Kota Santri dalam Mimpi: Hanya Kata, Tak Ada Bukti untuk Mereka yang Pasti
Istilah "Kota Santri" terdengar megah, penuh simbol keislaman, dan seolah menjadi klaim moral bagi suatu daerah. Namun jika kita jujur melihat realitas hari ini, apa yang kita saksikan? Kota-kota yang menyebut dirinya kota santri justru hanyalah kota dalam mimpi—bukan karena keindahan cita, tetapi karena segala yang dijanjikan hanya tinggal kata. Tak ada bukti untuk mereka yang katanya pasti.
Retorika Kosong tentang Santri
Tiap masa politik, santri dijadikan alat kampanye. “Santri pasti jujur”, “Santri layak memimpin”, “Kota ini harus dikembalikan ke tangan santri”—begitu suara-suara yang kerap terdengar di baliho dan pidato. Tapi bagaimana realitanya setelah kekuasaan digenggam? Banyak yang melupakan pesantren, meninggalkan nilai, dan mengabaikan tanggung jawab.
Santri dijual dalam retorika, tetapi dilupakan dalam program nyata. Mereka disebut dalam visi, tapi tak tampak dalam realisasi. Lalu apa arti kota santri, jika kehadiran santri hanya sebatas simbol?

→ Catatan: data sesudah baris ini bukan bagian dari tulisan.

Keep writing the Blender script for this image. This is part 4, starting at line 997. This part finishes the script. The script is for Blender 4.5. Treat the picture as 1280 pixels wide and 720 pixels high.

Simbol Diagungkan, Nilai Dihilangkan
Santri bukan tentang sorban dan kitab semata. Santri adalah sikap hidup: jujur, sederhana, disiplin, dan amanah. Tapi kota-kota yang katanya kota santri, justru tidak menjunjung nilai-nilai itu.
Korupsi masih ada, pembangunan tak merata, angka pengangguran tinggi, dan pelayanan publik stagnan. Lalu kita tanya: di mana letak "santri" dalam semua ini? Jika yang dijual hanya citra, maka kota ini bukan kota santri, tapi kota yang hidup dalam mimpi palsu.
Santri Tidak Butuh Pujian, Tapi Perhatian
Santri tidak menuntut gelar atau panggung. Mereka hanya ingin dihargai melalui perhatian nyata: pembangunan pesantren, akses pendidikan, pelatihan keterampilan, dan dukungan bagi alumni dayah. Namun ironisnya, mereka yang berjasa mendidik generasi justru tak masuk dalam prioritas kebijakan.
Santri yang tulus mengabdi di pedalaman, tak pernah masuk radar APBK. Sementara mereka yang hanya menjual simbol santri, justru duduk nyaman dalam kursi kekuasaan.bila ada bantuan hanya terbatas maka ini perlu perubahan.
Cukuplah Kota Ini Jadi Tempat Berbuat, Bukan Berkata
Jika benar ingin membangun kota santri, maka bangunlah kota dengan nilai-nilai kesantrian. Bukan hanya sekadar menyebutnya dalam pidato, tapi menjadikannya panduan dalam kebijakan.
Kota yang religius bukan kota yang banyak masjid dan baliho ulama. Kota yang religius adalah kota yang adil, bersih dari korupsi, peduli rakyat kecil, dan memperjuangkan pendidikan untuk semua. Kota yang pemimpinnya tidak hanya pandai bicara soal surga, tapi bekerja keras agar rakyat tak hidup dalam neraka kemiskinan.
Saatnya pemerintah hadir mengawal dan mengontrol secara fakta seluruh anak mengaji dan lanyak nya anak yang ada yang miski orang tuanya tidak mampu mendapatkan biaya siswa santri penuh dalam belajar dan mendapatkan lanjutan pendidikan yang lanyak agar SDM bangsa ini ada dan mareka yang sudah selesai dalam pendidikan di kelola oleh pemerintah di dalam masyarakat untuk membawa perubahan di sekitar.
Dan juga pemerintah harus hadir saat ada santri bila ada kendala dalam kitab belajar agar mareka tidak kembali pulang tidak lagi belajar.
Butuh Bukti, Bukan Lagi Janji
Pemimpin adalah mereka yang membuktikan, bukan yang membualkan. Jika pemimpin hari ini hanya memakai nama "santri" untuk kepentingan politik, maka rakyat punya hak untuk bangkit dan berkata: kami tidak butuh kata-kata lagi. Kami ingin bukti.
Karena kota ini bukan kota dalam mimpi. Kota ini adalah milik rakyat, dan rakyat berhak mendapat pemimpin yang benar-benar bekerja, bukan yang hanya bersembunyi di balik kata suci.